I learned the streets, slowly but steadily. I learned how to get to the University, how to navigate the Northern Quarter, how not to get lost in Piccadilly Gardens. I learned every tiny corner I could, and found continuous surprises. I found bees where I would have never thought, and art in unexpected places. Every time I left the house I learned something new; I tried to memorise which shop came after which shop on Curry Mile, which bus stop was closer to the place I needed to reach, how to get to my classes and to my friends’ houses. The day I was able to give directions to someone, I felt insanely proud of myself. I felt part of the beehive that is Manchester, too.
Manchester has this thing, this peculiarity to make you feel home no matter what. It’s a cosy city, because everything is at walking distance if you try hard enough, and it’s not chaotic (but just enough unsettling); it’s the perfect city if you’re looking for an adventure – any kind of adventure, really. It allows you to meet hundreds of people, to practise dozens of language, to come into contact with people coming from all over the world. It never feels too small, or suffocating. It becomes your garden, your playground. As you see construction sites pop up everywhere, and buildings being built from nowhere, you build too, you lay the foundations of your future life – either in Manchester or abroad. The city opens your mind, and broadens your horizons. You end up wanting to do more, and see more, and learn more, more, more.
I did, or I like to think I did. I changed so much over the last few months, I had no idea I had it in me. I’ve done things I never thought I would, and seen things I will never forget, and had just so, so much fun. Maybe the best thing of Manchester is that it gives you the opportunity to reinvent yourself. No one knows you there, everything is brand new, and you can be brand new too: no one will ever tell you you’re ‘not the type’ to do this, or that it’s ‘not really you’ doing that. In this city, you do you.

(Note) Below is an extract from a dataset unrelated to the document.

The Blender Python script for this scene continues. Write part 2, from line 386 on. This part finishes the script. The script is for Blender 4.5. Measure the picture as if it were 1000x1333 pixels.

But above all, and to the extent of my personal experience, this city welcomes you with arms wide open. From day one I was told where I could find help if I needed it, and left free to roam the campus with a map and my will to explore; I met nice people who helped me when I had problems, and I was constantly reminded – by professors, by signs in the library or the Learning Commons, by people at the airport wearing purple shirts, by office staff, by anyone who stopped by to listen to me – that I was not alone in this. In Manchester, you may come alone, but you don’t stay alone for long. Eventually the city will get to you, and you will find yourself in a huge group of friends speaking several languages at the same time without even realising it. That’s what happened to me. That’s what I have to say goodbye to.
I’m sorry if this sounds overly dramatic, but it really does feel like the end of the world.